I’ve always loved to create. Drawing, coloring, painting. Feeling sad? Let’s draw something creepy. Wistful? There’s a drawing for that. Happy? Yup, you bet it, here’s a drawing. Writing was much the same way; there’s a story or a poem for every mood.
I’ve always loved books. When I realized those stories came from people—actual real people who created stories and wrote them down, I wanted to be a writer. I started with poetry at about 7 or 8, and then moved on to short stories, and then much later in life, to book length stories.
With art and writing, I’ve gone long periods without actively engaging in either. And those almost always coincide with elevated levels of anxiety and depression. When I stopped art and writing, it was because the world had become too overwhelming for me to see a path toward anything but basic survival. But, when the anxiety ebbs down a bit, creativity eventually returns.
At the end of the day, I love creating. I love the idea of bringing to life something that others might enjoy, whether it’s a painting or a story. The world can be a dark place, and it’s so easy to get lost in that darkness. For me, creativity provides a way to see the world as just a little less scary than before. And then to give that glimpse to others. So—the two labels I’m still hanging on to for now, after spending so much time separating myself from labels? Artist and writer.

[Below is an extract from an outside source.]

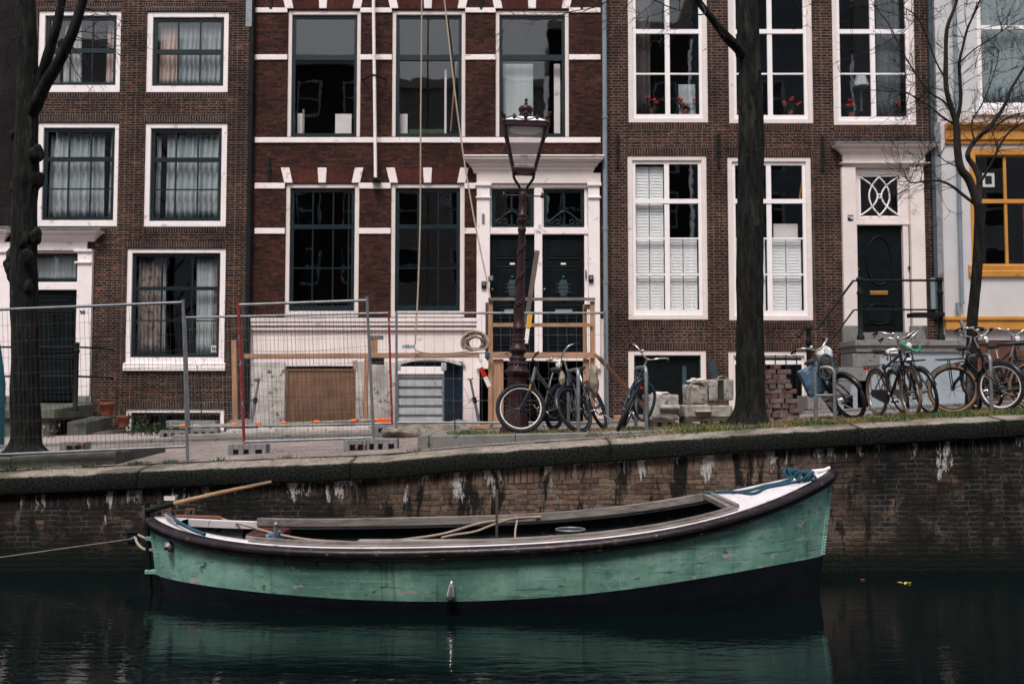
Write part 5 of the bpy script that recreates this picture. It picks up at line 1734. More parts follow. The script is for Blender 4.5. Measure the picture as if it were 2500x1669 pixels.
# square pedestal that flares at the foot
mb = MB()
rows = [(37,1047),(37,1036),(33,1030),(29,1010),(24,985),(22,960),(22,912),(25,908),(28,903),(28,896),(24,892)]
vs = []
for hw, v in rows:
    h = lr(hw)
    for k in range(8):
        a = math.pi/8 + k*math.pi/4
        rr = h/math.cos(math.pi/8)
        vs.append((rr*math.cos(a), rr*math.sin(a), lz(v)))
fs = []
for i in range(len(rows)-1):
    for k in range(8):
        l = (k+1) % 8
        fs.append((i*8+k, i*8+l, (i+1)*8+l, (i+1)*8+k))
fs += [tuple(range(7,-1,-1)), tuple(range(len(vs)-8, len(vs)))]
mb.add(vs, fs)
ped = mb.build('pedestal', L, lamp, bevel=.008)
mb = MB()
for k in range(8):
    a = k*math.pi/4
    d = Vector((math.cos(a), math.sin(a), 0)); e = Vector((-d.y, d.x, 0))
    fr = [d*(lr(24.5))+e*s_*lr(6.5)+Vector((0,0,lz(v))) for s_, v in ((-1,988),(1,988),(1,925),(-1,925))]
    fr = [p*1 for p in fr]
    for i, q in enumerate(((0,1),(1,2),(2,3),(3,0))):
        a0, b0 = fr[q[0]], fr[q[1]]
        k0 = lr(24.6 if fr[q[0]].z < lz(960) else 22.4); k1 = lr(24.6 if fr[q[1]].z < lz(960) else 22.4)
        mb.tube([Vector((0,0,a0.z))+d*k0+e*a0.dot(e), Vector((0,0,b0.z))+d*k1+e*b0.dot(e)], .008, 6)
mb.build('panel_moulding', L, ped)
sh = [(24,892),(22,887),(19,875),(15.5,862),(14,858),(19,854),(20.5,848),(20,843),(16,838),(14.5,832),(13.5,812),(12.5,803),(16,799),(16.5,795),(13.5,791),(12.3,770),(11.2,740),(10.2,690),(9.4,640),(8.7,596),(8.5,566),(10.2,562),(10.2,558),(8.8,555),(9.2,544),(12,541),(12.4,535),(10.5,531),(12.6,528),(12.6,524),(9,519),(8.7,492),(9.5,487),(9.8,474),(8.6,469),(6,467)]
post = MB().lathe([(lr(r), lz(v)) for r, v in sh], (0,0,0), 24).build('post', L, lamp)
# cast relief: winding vine and leaf rows
mb = MB()
pts = []
for i in range(160):
    t = i/159
    v = 786 - t*210
    r = lr(12.1 - t*3.4)
    a = t*math.tau*3.2
    pts.append((r*math.cos(a), r*math.sin(a), lz(v)))
    if i % 4 == 0:
        for sg in (-1, 1):
            a2 = a + sg*.45
            c = Vector((r*1.02*math.cos(a2), r*1.02*math.sin(a2), lz(v)+sg*.012))
            mb.ball(c, .015, 4, (1,1,1.7))
mb.tube(pts, .008, 5)
mb.build('vine_relief', L, post)
mb = MB()
for v, r, n, s_ in ((880,21,14,.022),(868,18,14,.018),(899,28.5,20,.016),(848,20.5,18,.012),(826,14.5,12,.016),(815,13.8,12,.014),(536,12.4,12,.010),(510,9.2,6,.010),(500,9.0,6,.012)):
    for k in range(n):
        a = math.tau*k/n
        mb.ball((lr(r)*math.cos(a), lr(r)*math.sin(a), lz(v)), s_, 4, (1,1,1.3))
mb.build('leaf_relief', L, post)
mb = MB()
for sg in (-1, 1):
    mb.tube([(0,0,lz(477)), (sg*lr(46),0,lz(477))], [.014,.009], 8)
    mb.lathe([(.01,-.01),(.028,0),(.030,.02),(.018,.045),(.012,.07)], (sg*lr(46),0,lz(480)), 10)
mb.build('ladder_bar', L, lamp)
mb = MB()
for k in range(2):
    a = k*math.pi
    d = Vector((math.cos(a), math.sin(a), 0))
    mb.tube(smooth_path([d*lr(4)+Vector((0,0,lz(468))), d*lr(12)+Vector((0,0,lz(452))), d*lr(22)+Vector((0,0,lz(437))), d*lr(23.5)+Vector((0,0,lz(428))), d*lr(18)+Vector((0,0,lz(422))), d*lr(10)+Vector((0,0,lz(420)))], 4), .019, 8)
mb.build('fork', L, lamp)
lan = empty('lantern', (0,0,0)); lan.parent = lamp
def hexr(r, n=4, off=math.pi/4): return [(r*math.cos(off+2*math.pi*k/n), r*math.sin(off+2*math.pi*k/n)) for k in range(n)]
def frus(name, rows, mat, par, n=4, bev=.006, scale=math.sqrt(2)):
    mb = MB()
    vs = [(x, y, lz(v)) for hw, v in rows for x, y in hexr(lr(hw)*scale, n)]
    fs = []
    for i in range(len(rows)-1):
        for k in range(n):
            l = (k+1) % n
            fs.append((i*n+k, i*n+l, (i+1)*n+l, (i+1)*n+k))
    fs += [tuple(range(n-1,-1,-1)), tuple(range(len(vs)-n, len(vs)))]
    return mb.add(vs, fs).build(name, mat, par, bevel=bev)
frus('lantern_base', [(27,423),(28.5,421),(28.5,415),(27,412),(12,408),(10,405)], L, lan)
mb = MB()
cb = hexr(lr(26)*math.sqrt(2)); ct = hexr(lr(48)*math.sqrt(2))
for k in range(4): mb.tube([(cb[k][0], cb[k][1], lz(413)), (ct[k][0], ct[k][1], lz(322))], .019, 8)
mb.build('lantern_bars', L, lan)
mb = MB()
for k in range(4):
    l = (k+1) % 4
    q = .985
    mb.add([(cb[k][0]*q, cb[k][1]*q, lz(412)), (cb[l][0]*q, cb[l][1]*q, lz(412)), (ct[l][0]*q, ct[l][1]*q, lz(322)), (ct[k][0]*q, ct[k][1]*q, lz(322))], [(0,1,2,3)])
mb.build('lantern_glass', M['glass_clear'], lan)
# eaves as a hollow ring with the white reflector inside
mb = MB()
for hw0, hw1, v0, v1 in ((48,54,321,311),(50,55,311,308)):
    a0, a1 = lr(hw0), lr(hw1)
    mb.box(-a1, a1, -a1, -a0+.03, lz(v0), lz(v1)).box(-a1, a1, a0-.03, a1, lz(v0), lz(v1)).box(-a1, -a0+.03, -a0+.03, a0-.03, lz(v0), lz(v1)).box(a0-.03, a1, -a0+.03, a0-.03, lz(v0), lz(v1))
mb.build('eaves', L, lan, bevel=.005)
MB().lathe([(lr(40),lz(318)),(lr(30),lz(312)),(lr(6),lz(309))], (0,0,0), 28).build('reflector', M['lamp_white'], lan)
frus('lantern_roof', [(54,309),(40,300),(28,293),(18,289)], M['lamp_white'], lan)
frus('crown_plinth', [(18,290),(18,286),(15,285)], L, lan)
MB().lathe([(lr(13),lz(286)),(lr(14.5),lz(283)),(lr(13),lz(279)),(lr(16),lz(274)),(lr(17.5),lz(268)),(lr(16),lz(262)),(lr(11),lz(259)),(lr(4),lz(258)),(lr(2.5),lz(256)),(lr(4.5),lz(253)),(lr(3),lz(249)),(lr(1.2),lz(248))], (0,0,0), 20).box(-.012,.012,-.012,.012,lz(249),lz(240)).box(-.027,.027,-.012,.012,lz(246.5),lz(243.5)).build('crown', L, lan)
mb = MB()
for k in range(10):
    a = math.tau*k/10
    mb.ball((lr(17)*math.cos(a), lr(17)*math.sin(a), lz(268)), .015, 5)
    mb.ball((lr(14)*math.cos(a+.3), lr(14)*math.sin(a+.3), lz(281)), .011, 5)
mb.build('crown_beads', L, lan)
mb = MB()
for k in range(4):
    a = math.pi/4 + k*math.pi/2
    d = Vector((math.cos(a), math.sin(a), 0))
    r = lr(53)*math.sqrt(2)
    mb.tube([d*r+Vector((0,0,lz(312))), d*(r-.01)+Vector((0,0,lz(302))), d*(r+.03)+Vector((0,0,lz(292)))], [.03,.022,.02], 7)
    mb.ball(d*(r-.01)+Vector((0,0,lz(299))), .033, 6).ball(d*(r+.035)+Vector((0,0,lz(290))), .02, 5)
    a = k*math.pi/2
    d = Vector((math.cos(a), math.sin(a), 0)); e = Vector((-d.y, d.x, 0))
    rr = lr(54)
    for sg in (-1, 1):
        pts = [d*rr+e*sg*lr(52)*f+Vector((0,0,lz(vv))) for f, vv in ((.98,305),(.8,303),(.62,299.5),(.5,300),(.35,303),(.15,306),(0,305))]
        mb.tube(smooth_path(pts, 4), .008, 6)
        c = d*rr+e*sg*lr(27)+Vector((0,0,lz(302)))
        mb.ball(c, .026, 6, (1,1,.8)).ball(c+Vector((0,0,.035)), .018, 5).ball(c+e*.022+Vector((0,0,.012)), .014, 5).ball(c-e*.022+Vector((0,0,.012)), .014, 5)
    c = d*rr+Vector((0,0,lz(300)))
    mb.ball(c, .030, 6).ball(c+Vector((0,0,.05)), .03, 6).ball(c+e*.032+Vector((0,0,.03)), .022, 5).ball(c-e*.032+Vector((0,0,.03)), .022, 5).ball(c-Vector((0,0,.045)), .016, 5)
mb.build('cresting', L, lan)
MB().lathe([(.07,lz(411)),(.065,lz(408)),(.03,lz(405)),(.024,lz(404))], (0,0,0), 14).build('lamp_holder', L, lan)
MB().lathe([(.026,lz(404)),(.028,lz(397)),(.046,lz(394)),(.052,lz(387)),(.06,lz(383)),(.075,lz(382)),(.07,lz(381))], (0,0,0), 16).build('bulb', M['lamp_white'], lan)

# ================================================================== trees
def limb(mb, pts, r0, r1, n=10, wob=.0, seed=0, sub=5):
    p = smooth_path(pts, sub)
    m = len(p)
    rs = [r0+(r1-r0)*i/(m-1) for i in range(m)]
    if wob: rs = [r*(1+wob*mnoise.noise(Vector((q.x*3+seed, q.y*3, q.z*2.3)))) for r, q in zip(rs, p)]
    mb.tube(p, rs, n)
    return p
def twigs(mb, p0, d, L, r, depth, rn, droop=0.0, bend=.35):
    """a bare twig that forks"""
    n = 5
    pts = [Vector(p0)]
    d = Vector(d).normalized()
    for i in range(n):
        d = (d + Vector((rn.uniform(-1,1), rn.uniform(-1,1), rn.uniform(-1,1)))*bend*.5 + Vector((0,0,-droop))).normalized()
        pts.append(pts[-1] + d*L/n)
    mb.tube(pts, [max(.0025, r*(1-.75*i/n)) for i in range(n+1)], 5 if r > .006 else 4, smooth=True)
    if depth > 0:
        k = rn.choice((2,3,3,4))
        for j in range(k):
            i = rn.randint(1, n)
            ax = Vector((rn.uniform(-1,1), rn.uniform(-1,1), rn.uniform(-.6,1)))
            d2 = (pts[i]-pts[i-1]).normalized()*.8 + ax*.75
            twigs(mb, pts[i], d2, L*rn.uniform(.45,.72), max(.003, r*.55), depth-1, rn, droop, bend)
def bark_trunk(pts_px, D, name, label, cat='tree', base_flare=1.3, seed=0, n=18):
    """pts_px: (u, v, width px) from the ground up"""
    o = tag(empty('tree', P(pts_px[0][0], pts_px[0][1], D)), label, cat)
    org = o.location.copy()
    c = [P(u, v, D) for u, v, w_ in pts_px]
    path = smooth_path(c, 8)
    rad = []
    for i in range(len(pts_px)-1):
        for k in range(8): rad.append((pts_px[i][2] + (pts_px[i+1][2]-pts_px[i][2])*k/8)/2*D/FPX)
    rad.append(pts_px[-1][2]/2*D/FPX)
    mb = MB()
    N = 64
    # resample finely for lumpy bark
    fine, fr = [], []
    for i in range(len(path)-1):
        for k in range(8):
            t = k/8
            fine.append(path[i].lerp(path[i+1], t)); fr.append(rad[i]+(rad[i+1]-rad[i])*t)
    fine.append(path[-1]); fr.append(rad[-1])
    for p, r in zip(fine, fr):
        for k in range(N):
            a = math.tau*k/N
            q = Vector((math.cos(a), math.sin(a), 0))
            w_ = 1 + .10*mnoise.noise(Vector((q.x*1.2+seed, q.y*1.2, p.z*1.1))) + .07*mnoise.noise(Vector((q.x*5+seed, q.y*5, p.z*2.2))) + .055*abs(mnoise.noise(Vector((q.x*7.5, q.y*7.5+seed, p.z*2.4)))) + .05*mnoise.noise(Vector((q.x*15, q.y*15+seed, p.z*4)))
            mb.v.append(p - org + q*r*w_)
    for i in range(len(fine)-1):
        for k in range(N):
            l = (k+1) % N
            mb.f.append((i*N+k, i*N+l, (i+1)*N+l, (i+1)*N+k)); mb.sm.append(True)
    tr = mb.build('trunk', M['bark'], o)
    return o, org, tr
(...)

I may struggle with both (always that inner voice telling me I’m not doing enough to warrant either label), but I’m starting to recognize it’s probably my anxiety and depression that I’m struggling with, rather than the question of whether I can consider myself a creative.
I’ve definitely rambled on a bit. But, all of this is relevant to why I’ve been exploring minimalism. For me, the minimalism isn’t a cool trend, or a weirdly addictive game of getting rid of stuff. It’s been helping me declutter my mind and discover another healthy way to manage my anxiety. It’s been about figuring out what’s really important, and learning to let go of the rest of the clutter (emotional and physical) that gets in the way of breathing and thriving in this world.